Reproduce all of the data exactly, with no line skipped.

--- start of COLLECTED DATA ---

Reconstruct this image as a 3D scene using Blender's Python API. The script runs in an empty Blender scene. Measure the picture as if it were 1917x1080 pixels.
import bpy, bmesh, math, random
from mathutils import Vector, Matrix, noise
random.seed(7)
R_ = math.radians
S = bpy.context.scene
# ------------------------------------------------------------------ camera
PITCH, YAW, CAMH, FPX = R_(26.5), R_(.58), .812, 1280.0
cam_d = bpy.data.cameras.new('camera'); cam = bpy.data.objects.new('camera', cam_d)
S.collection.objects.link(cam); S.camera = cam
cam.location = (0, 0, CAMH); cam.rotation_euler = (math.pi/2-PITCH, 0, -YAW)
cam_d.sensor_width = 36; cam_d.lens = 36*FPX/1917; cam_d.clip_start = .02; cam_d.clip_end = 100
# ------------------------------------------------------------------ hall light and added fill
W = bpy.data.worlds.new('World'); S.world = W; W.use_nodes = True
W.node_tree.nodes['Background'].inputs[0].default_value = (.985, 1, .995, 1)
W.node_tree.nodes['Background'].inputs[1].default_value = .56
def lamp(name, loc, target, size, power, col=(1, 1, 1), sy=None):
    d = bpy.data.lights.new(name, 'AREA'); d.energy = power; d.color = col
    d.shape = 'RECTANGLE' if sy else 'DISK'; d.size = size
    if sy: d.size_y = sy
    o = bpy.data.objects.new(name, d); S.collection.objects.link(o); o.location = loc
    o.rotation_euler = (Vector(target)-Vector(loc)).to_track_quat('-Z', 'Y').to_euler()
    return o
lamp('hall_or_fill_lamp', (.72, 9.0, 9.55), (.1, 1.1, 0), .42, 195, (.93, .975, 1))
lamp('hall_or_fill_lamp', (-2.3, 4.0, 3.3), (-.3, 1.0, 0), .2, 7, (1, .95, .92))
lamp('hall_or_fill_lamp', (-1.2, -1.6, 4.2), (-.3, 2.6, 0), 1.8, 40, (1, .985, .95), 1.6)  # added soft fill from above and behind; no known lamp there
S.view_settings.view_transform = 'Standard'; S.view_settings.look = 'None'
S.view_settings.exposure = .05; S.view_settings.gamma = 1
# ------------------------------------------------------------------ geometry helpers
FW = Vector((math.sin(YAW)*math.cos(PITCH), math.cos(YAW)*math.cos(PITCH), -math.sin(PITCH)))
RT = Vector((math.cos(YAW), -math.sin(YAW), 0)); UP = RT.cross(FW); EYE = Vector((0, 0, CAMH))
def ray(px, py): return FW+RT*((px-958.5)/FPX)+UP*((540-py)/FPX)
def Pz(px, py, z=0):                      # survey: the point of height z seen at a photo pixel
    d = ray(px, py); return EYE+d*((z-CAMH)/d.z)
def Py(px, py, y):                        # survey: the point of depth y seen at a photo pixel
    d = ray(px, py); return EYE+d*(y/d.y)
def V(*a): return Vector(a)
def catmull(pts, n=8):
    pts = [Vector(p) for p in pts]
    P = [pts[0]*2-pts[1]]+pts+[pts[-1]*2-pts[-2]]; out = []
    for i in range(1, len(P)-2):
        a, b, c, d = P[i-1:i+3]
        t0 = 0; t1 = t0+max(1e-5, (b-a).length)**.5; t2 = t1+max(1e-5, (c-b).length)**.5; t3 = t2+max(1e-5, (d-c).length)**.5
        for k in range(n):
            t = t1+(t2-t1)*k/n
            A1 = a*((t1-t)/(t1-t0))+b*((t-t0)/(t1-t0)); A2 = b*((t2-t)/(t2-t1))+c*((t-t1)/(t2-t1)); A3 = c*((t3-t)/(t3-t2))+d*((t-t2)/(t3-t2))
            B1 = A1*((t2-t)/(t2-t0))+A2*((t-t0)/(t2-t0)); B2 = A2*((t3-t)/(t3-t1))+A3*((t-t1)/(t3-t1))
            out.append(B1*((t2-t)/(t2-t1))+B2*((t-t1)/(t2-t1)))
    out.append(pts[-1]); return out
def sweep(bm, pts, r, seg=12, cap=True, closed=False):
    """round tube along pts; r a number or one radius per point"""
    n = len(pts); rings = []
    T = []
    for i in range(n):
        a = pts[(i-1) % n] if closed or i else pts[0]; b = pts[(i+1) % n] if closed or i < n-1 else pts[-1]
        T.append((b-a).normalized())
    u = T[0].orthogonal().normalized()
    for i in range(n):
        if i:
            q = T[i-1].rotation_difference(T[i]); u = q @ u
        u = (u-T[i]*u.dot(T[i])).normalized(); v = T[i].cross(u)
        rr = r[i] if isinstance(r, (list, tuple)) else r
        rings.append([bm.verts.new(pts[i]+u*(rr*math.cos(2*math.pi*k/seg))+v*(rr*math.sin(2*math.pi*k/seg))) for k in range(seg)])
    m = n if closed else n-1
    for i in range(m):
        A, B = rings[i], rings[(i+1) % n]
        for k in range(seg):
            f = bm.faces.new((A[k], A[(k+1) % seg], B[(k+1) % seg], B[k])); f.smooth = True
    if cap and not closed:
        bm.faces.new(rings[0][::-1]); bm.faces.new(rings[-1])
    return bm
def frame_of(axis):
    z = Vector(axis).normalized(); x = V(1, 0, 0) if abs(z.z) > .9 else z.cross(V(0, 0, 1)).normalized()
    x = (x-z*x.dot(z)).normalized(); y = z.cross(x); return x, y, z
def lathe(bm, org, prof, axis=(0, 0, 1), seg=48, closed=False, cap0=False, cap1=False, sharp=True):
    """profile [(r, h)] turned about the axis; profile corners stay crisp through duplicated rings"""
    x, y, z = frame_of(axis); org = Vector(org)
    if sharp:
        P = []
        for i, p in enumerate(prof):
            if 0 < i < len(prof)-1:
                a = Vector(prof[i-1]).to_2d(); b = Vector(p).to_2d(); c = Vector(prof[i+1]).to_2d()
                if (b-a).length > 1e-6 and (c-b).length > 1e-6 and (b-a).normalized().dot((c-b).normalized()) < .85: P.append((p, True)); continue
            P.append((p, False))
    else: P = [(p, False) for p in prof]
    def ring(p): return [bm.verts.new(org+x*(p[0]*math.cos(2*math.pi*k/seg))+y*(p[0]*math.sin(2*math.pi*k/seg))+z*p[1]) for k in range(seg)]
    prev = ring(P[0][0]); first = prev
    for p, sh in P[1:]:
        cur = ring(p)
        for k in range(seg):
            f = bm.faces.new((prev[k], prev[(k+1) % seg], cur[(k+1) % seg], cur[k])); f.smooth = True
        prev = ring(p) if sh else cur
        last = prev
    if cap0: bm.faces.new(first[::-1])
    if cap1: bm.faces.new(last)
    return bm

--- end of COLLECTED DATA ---

• COMPLETE RESPONSE:
Reconstruct this image as a 3D scene using Blender's Python API. The script runs in an empty Blender scene. Measure the picture as if it were 1917x1080 pixels.
import bpy, bmesh, math, random
from mathutils import Vector, Matrix, noise
random.seed(7)
R_ = math.radians
S = bpy.context.scene
# ------------------------------------------------------------------ camera
PITCH, YAW, CAMH, FPX = R_(26.5), R_(.58), .812, 1280.0
cam_d = bpy.data.cameras.new('camera'); cam = bpy.data.objects.new('camera', cam_d)
S.collection.objects.link(cam); S.camera = cam
cam.location = (0, 0, CAMH); cam.rotation_euler = (math.pi/2-PITCH, 0, -YAW)
cam_d.sensor_width = 36; cam_d.lens = 36*FPX/1917; cam_d.clip_start = .02; cam_d.clip_end = 100
# ------------------------------------------------------------------ hall light and added fill
W = bpy.data.worlds.new('World'); S.world = W; W.use_nodes = True
W.node_tree.nodes['Background'].inputs[0].default_value = (.985, 1, .995, 1)
W.node_tree.nodes['Background'].inputs[1].default_value = .56
def lamp(name, loc, target, size, power, col=(1, 1, 1), sy=None):
    d = bpy.data.lights.new(name, 'AREA'); d.energy = power; d.color = col
    d.shape = 'RECTANGLE' if sy else 'DISK'; d.size = size
    if sy: d.size_y = sy
    o = bpy.data.objects.new(name, d); S.collection.objects.link(o); o.location = loc
    o.rotation_euler = (Vector(target)-Vector(loc)).to_track_quat('-Z', 'Y').to_euler()
    return o
lamp('hall_or_fill_lamp', (.72, 9.0, 9.55), (.1, 1.1, 0), .42, 195, (.93, .975, 1))
lamp('hall_or_fill_lamp', (-2.3, 4.0, 3.3), (-.3, 1.0, 0), .2, 7, (1, .95, .92))
lamp('hall_or_fill_lamp', (-1.2, -1.6, 4.2), (-.3, 2.6, 0), 1.8, 40, (1, .985, .95), 1.6)  # added soft fill from above and behind; no known lamp there
S.view_settings.view_transform = 'Standard'; S.view_settings.look = 'None'
S.view_settings.exposure = .05; S.view_settings.gamma = 1
# ------------------------------------------------------------------ geometry helpers
FW = Vector((math.sin(YAW)*math.cos(PITCH), math.cos(YAW)*math.cos(PITCH), -math.sin(PITCH)))
RT = Vector((math.cos(YAW), -math.sin(YAW), 0)); UP = RT.cross(FW); EYE = Vector((0, 0, CAMH))
def ray(px, py): return FW+RT*((px-958.5)/FPX)+UP*((540-py)/FPX)
def Pz(px, py, z=0):                      # survey: the point of height z seen at a photo pixel
    d = ray(px, py); return EYE+d*((z-CAMH)/d.z)
def Py(px, py, y):                        # survey: the point of depth y seen at a photo pixel
    d = ray(px, py); return EYE+d*(y/d.y)
def V(*a): return Vector(a)
def catmull(pts, n=8):
    pts = [Vector(p) for p in pts]
    P = [pts[0]*2-pts[1]]+pts+[pts[-1]*2-pts[-2]]; out = []
    for i in range(1, len(P)-2):
        a, b, c, d = P[i-1:i+3]
        t0 = 0; t1 = t0+max(1e-5, (b-a).length)**.5; t2 = t1+max(1e-5, (c-b).length)**.5; t3 = t2+max(1e-5, (d-c).length)**.5
        for k in range(n):
            t = t1+(t2-t1)*k/n
            A1 = a*((t1-t)/(t1-t0))+b*((t-t0)/(t1-t0)); A2 = b*((t2-t)/(t2-t1))+c*((t-t1)/(t2-t1)); A3 = c*((t3-t)/(t3-t2))+d*((t-t2)/(t3-t2))
            B1 = A1*((t2-t)/(t2-t0))+A2*((t-t0)/(t2-t0)); B2 = A2*((t3-t)/(t3-t1))+A3*((t-t1)/(t3-t1))
            out.append(B1*((t2-t)/(t2-t1))+B2*((t-t1)/(t2-t1)))
    out.append(pts[-1]); return out
def sweep(bm, pts, r, seg=12, cap=True, closed=False):
    """round tube along pts; r a number or one radius per point"""
    n = len(pts); rings = []
    T = []
    for i in range(n):
        a = pts[(i-1) % n] if closed or i else pts[0]; b = pts[(i+1) % n] if closed or i < n-1 else pts[-1]
        T.append((b-a).normalized())
    u = T[0].orthogonal().normalized()
    for i in range(n):
        if i:
            q = T[i-1].rotation_difference(T[i]); u = q @ u
        u = (u-T[i]*u.dot(T[i])).normalized(); v = T[i].cross(u)
        rr = r[i] if isinstance(r, (list, tuple)) else r
        rings.append([bm.verts.new(pts[i]+u*(rr*math.cos(2*math.pi*k/seg))+v*(rr*math.sin(2*math.pi*k/seg))) for k in range(seg)])
    m = n if closed else n-1
    for i in range(m):
        A, B = rings[i], rings[(i+1) % n]
        for k in range(seg):
            f = bm.faces.new((A[k], A[(k+1) % seg], B[(k+1) % seg], B[k])); f.smooth = True
    if cap and not closed:
        bm.faces.new(rings[0][::-1]); bm.faces.new(rings[-1])
    return bm
def frame_of(axis):
    z = Vector(axis).normalized(); x = V(1, 0, 0) if abs(z.z) > .9 else z.cross(V(0, 0, 1)).normalized()
    x = (x-z*x.dot(z)).normalized(); y = z.cross(x); return x, y, z
def lathe(bm, org, prof, axis=(0, 0, 1), seg=48, closed=False, cap0=False, cap1=False, sharp=True):
    """profile [(r, h)] turned about the axis; profile corners stay crisp through duplicated rings"""
    x, y, z = frame_of(axis); org = Vector(org)
    if sharp:
        P = []
        for i, p in enumerate(prof):
            if 0 < i < len(prof)-1:
                a = Vector(prof[i-1]).to_2d(); b = Vector(p).to_2d(); c = Vector(prof[i+1]).to_2d()
                if (b-a).length > 1e-6 and (c-b).length > 1e-6 and (b-a).normalized().dot((c-b).normalized()) < .85: P.append((p, True)); continue
            P.append((p, False))
    else: P = [(p, False) for p in prof]
    def ring(p): return [bm.verts.new(org+x*(p[0]*math.cos(2*math.pi*k/seg))+y*(p[0]*math.sin(2*math.pi*k/seg))+z*p[1]) for k in range(seg)]
    prev = ring(P[0][0]); first = prev
    for p, sh in P[1:]:
        cur = ring(p)
        for k in range(seg):
            f = bm.faces.new((prev[k], prev[(k+1) % seg], cur[(k+1) % seg], cur[k])); f.smooth = True
        prev = ring(p) if sh else cur
        last = prev
    if cap0: bm.faces.new(first[::-1])
    if cap1: bm.faces.new(last)
    return bm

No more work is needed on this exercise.